I requested the manager to protect my anonymity and purpose there, so as to not affect the tellers’ behavior. I stood near the tellers and watched them go on with their tasks. Within 10-15 minutes of observing their routine I realized I should time their various actions. There is, of course, significance to the amount of time spent on each action as they engage with customers and technology. 

I noticed a triangle of interaction that each teller managed. They had to move between the customer, computer, and printer. As I observed the teller pivoting among the three activities, I discovered an order to the interaction:

  1. Customer comes to the window
  2. Teller politely greets the customer
  3. Teller asks the customer what they can help them with
  4. Customer replies with a request
  5. Teller complies and asks for identification
  6. Customer provides identification
  7. Teller thanks the customer
  8. Teller processes the customer request
  9. Teller locks their workstation
  10. Teller walks to the printer
  11. Teller obtains the printed document
  12. Teller returns to workstation
  13. Teller unlocks their workstation
  14. Teller makes sure everything is in order and that the customer request is successful
  15. Teller hands the printed paper to customer
  16. Customer thanks teller
  17. Teller replies with “You are welcome”
  18. Customer turns around and leaves

Now, believe it or not, this entire flow of interaction took only 2–3 minutes for an experienced teller — very impressive!

It’s important to note that there are two steps the teller does every time, and that is locking and unlocking their computer. People don’t realize the amount of time spent on typing a password to unlock a computer. Something as simple as unlocking a computer seems to not take up much time. We do it all the time because it is a repetitive function for us, and it develops into a habit.

What I discovered was that a teller spent on average 2 seconds to hit the CTRL+ALT+DEL keys plus another 3 seconds to type their password. That added up at least 5 seconds per unlock, that is if the password was correctly inputted the first time. Now, 5 seconds may seem fast and have no meaningful impact, but when you calculate how many times a teller unlocks their computer during an eight-hour shift, in the long run it makes a huge impact.

These numbers do not factor in the additional amount of time required when mistakes are made while typing in a password or missing the CTRL+ALT+DEL keys. I observed and calculated the following: 

  • Each successful unlock averages 5 seconds
  • A teller unlocked their computer about 100 times during a full-time shift
  • This particular bank had approximately 100,000 tellers across all their branches
  • 5 sec x 100 times x 100,000 tellers = 50,000,000 seconds

That’s approximately 14,000 hours per day spent on typing passwords — talk about productivity losses!
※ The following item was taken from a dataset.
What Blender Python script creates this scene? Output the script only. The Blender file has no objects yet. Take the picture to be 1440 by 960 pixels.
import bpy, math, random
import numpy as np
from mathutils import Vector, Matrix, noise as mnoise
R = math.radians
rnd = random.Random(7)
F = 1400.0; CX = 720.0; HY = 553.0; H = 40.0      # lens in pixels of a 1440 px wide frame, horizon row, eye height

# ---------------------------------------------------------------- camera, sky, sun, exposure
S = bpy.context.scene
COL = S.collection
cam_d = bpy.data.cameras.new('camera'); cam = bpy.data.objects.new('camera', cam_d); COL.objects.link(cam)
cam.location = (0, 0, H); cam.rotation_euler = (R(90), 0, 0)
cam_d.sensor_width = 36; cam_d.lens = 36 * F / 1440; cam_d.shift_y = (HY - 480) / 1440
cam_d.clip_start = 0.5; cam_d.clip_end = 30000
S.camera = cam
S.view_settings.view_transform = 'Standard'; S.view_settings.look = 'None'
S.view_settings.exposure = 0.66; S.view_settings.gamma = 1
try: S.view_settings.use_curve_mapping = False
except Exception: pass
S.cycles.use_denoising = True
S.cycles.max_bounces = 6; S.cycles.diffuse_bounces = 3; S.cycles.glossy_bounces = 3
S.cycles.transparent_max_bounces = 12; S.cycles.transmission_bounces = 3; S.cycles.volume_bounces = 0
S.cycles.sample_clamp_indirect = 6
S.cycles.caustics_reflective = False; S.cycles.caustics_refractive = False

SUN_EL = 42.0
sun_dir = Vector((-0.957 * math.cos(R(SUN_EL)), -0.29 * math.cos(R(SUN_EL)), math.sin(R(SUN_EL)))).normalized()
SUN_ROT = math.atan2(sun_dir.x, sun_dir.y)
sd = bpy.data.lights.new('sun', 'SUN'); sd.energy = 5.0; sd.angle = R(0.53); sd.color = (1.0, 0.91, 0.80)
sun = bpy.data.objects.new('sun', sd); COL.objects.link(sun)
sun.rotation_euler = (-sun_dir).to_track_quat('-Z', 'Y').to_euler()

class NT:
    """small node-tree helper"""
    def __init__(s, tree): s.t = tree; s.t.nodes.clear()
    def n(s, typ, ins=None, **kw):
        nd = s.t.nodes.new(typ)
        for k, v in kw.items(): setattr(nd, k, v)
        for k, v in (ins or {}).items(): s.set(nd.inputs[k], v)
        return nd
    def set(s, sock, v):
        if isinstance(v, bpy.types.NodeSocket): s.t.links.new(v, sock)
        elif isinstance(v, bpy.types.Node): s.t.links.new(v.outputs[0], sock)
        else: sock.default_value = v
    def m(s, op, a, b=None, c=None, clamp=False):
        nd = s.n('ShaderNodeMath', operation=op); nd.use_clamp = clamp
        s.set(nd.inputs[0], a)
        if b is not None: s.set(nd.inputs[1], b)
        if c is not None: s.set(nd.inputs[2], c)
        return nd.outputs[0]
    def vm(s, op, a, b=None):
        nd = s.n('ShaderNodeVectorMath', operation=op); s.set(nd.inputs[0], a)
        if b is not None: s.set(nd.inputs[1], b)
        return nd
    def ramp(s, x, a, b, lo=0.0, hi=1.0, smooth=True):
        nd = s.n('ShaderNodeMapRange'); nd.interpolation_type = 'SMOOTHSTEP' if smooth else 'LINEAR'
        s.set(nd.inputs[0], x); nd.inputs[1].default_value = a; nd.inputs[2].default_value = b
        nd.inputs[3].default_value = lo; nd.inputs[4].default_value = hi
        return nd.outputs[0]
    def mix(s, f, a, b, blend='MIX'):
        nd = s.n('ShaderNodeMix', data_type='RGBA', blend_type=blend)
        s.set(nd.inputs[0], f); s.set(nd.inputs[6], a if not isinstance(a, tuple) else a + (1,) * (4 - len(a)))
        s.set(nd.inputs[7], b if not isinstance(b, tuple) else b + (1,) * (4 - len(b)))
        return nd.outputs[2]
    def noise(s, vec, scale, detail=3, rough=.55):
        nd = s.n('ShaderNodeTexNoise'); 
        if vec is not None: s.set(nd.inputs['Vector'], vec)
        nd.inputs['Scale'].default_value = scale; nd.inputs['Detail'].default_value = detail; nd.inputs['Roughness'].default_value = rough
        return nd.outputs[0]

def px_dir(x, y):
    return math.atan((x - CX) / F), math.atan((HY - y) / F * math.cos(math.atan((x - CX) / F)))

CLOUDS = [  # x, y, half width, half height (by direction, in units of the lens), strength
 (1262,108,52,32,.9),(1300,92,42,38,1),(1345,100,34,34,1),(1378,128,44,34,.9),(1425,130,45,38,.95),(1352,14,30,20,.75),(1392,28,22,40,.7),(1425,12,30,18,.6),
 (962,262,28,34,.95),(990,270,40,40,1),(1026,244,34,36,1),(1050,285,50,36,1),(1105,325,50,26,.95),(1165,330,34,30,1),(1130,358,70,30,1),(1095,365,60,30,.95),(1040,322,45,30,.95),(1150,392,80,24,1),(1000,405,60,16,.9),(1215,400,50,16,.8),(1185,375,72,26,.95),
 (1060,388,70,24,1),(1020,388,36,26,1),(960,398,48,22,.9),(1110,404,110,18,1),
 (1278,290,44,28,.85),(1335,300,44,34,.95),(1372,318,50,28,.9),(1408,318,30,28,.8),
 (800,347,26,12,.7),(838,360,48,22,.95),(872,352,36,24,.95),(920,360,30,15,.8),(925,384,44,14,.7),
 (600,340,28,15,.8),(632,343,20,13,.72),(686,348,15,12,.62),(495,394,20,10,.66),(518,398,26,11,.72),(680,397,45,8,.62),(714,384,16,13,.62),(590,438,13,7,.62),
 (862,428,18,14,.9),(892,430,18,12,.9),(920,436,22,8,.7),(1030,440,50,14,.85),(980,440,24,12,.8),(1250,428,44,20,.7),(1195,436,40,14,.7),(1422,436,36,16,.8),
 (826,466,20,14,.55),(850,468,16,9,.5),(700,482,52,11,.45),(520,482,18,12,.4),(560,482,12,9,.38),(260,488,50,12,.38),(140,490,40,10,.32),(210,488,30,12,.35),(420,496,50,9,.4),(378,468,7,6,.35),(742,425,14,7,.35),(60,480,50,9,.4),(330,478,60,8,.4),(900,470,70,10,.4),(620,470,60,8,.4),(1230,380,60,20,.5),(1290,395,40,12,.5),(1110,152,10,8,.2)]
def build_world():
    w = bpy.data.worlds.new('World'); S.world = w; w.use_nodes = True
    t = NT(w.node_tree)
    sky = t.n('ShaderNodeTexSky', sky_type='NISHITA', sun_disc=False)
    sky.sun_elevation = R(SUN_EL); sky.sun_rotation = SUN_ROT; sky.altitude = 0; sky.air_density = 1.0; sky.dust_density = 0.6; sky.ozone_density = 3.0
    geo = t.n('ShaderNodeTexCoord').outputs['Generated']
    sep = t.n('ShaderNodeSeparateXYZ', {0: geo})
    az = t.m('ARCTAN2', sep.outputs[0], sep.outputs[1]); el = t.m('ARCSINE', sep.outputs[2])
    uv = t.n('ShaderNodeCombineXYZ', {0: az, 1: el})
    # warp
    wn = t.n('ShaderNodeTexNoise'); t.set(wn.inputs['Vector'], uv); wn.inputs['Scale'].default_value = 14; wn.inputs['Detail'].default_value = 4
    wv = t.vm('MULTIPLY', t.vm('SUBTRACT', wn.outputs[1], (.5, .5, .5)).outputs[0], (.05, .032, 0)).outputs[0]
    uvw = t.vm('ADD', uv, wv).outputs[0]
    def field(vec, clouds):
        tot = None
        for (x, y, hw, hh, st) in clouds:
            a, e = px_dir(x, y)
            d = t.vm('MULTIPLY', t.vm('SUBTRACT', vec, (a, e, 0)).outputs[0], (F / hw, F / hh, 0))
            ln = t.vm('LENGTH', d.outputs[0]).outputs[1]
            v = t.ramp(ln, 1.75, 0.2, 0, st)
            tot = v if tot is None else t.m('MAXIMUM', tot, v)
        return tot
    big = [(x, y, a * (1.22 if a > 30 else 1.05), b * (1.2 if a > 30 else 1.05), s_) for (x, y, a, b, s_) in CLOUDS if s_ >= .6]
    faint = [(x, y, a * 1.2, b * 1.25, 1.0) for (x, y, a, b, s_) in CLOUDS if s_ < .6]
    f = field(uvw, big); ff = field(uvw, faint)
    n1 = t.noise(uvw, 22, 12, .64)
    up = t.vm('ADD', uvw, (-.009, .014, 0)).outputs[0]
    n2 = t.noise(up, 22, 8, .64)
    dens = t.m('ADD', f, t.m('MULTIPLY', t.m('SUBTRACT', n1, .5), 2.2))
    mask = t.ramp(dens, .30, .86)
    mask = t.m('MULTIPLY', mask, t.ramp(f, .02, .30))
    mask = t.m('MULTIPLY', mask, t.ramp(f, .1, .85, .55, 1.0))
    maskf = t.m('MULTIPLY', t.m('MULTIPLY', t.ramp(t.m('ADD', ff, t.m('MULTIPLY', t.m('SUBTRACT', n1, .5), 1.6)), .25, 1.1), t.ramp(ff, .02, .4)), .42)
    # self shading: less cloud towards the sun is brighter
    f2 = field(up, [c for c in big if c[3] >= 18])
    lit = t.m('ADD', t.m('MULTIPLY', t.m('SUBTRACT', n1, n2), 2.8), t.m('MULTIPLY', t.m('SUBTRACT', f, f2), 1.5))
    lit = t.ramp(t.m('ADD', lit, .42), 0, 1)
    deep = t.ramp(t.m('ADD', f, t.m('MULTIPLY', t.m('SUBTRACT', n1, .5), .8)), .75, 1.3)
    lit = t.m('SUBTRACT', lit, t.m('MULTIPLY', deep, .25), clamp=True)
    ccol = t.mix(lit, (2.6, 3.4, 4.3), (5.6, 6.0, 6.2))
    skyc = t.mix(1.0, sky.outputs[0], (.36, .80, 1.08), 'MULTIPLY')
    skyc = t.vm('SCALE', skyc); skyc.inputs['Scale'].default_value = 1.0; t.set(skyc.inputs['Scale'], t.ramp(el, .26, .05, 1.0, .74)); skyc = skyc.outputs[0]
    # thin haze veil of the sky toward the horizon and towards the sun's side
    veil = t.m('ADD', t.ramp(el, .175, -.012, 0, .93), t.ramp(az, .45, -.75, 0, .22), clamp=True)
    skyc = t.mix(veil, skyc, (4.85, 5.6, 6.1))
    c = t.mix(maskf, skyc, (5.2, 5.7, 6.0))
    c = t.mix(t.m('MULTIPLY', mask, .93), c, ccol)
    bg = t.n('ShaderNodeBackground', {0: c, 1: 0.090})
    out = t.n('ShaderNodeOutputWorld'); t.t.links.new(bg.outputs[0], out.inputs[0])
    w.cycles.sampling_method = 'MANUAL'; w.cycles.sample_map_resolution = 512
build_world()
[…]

If we base this off a 261-day work year, and an average teller pay of $15 per hour, it amounts to nearly $55 million for the entire year. And, this is just at one bank. There are approximately half a million tellers in the US alone, and countless more globally.

The study reinforced that passwords are a massive problem to be solved, and not only in the financial services industry. As a UX designer, bringing passwordless authentication to the world is an exciting challenge. Had I not joined HYPR, visited the bank branch, and embedded myself into the tellers’ environment, I would not have discovered the considerable amount of time we lose due to using passwords.

The takeaway here is that unlike other means of studies and research, ethnographic research is by far the most valuable one when it comes to truly understanding your users. Meaningful UX requires research, interviews, usability tests, and so forth. Nothing can compare to watching your users or potential users in their natural environment. Close observation will likely yield unexpected and valuable results that will help inform how you design for people.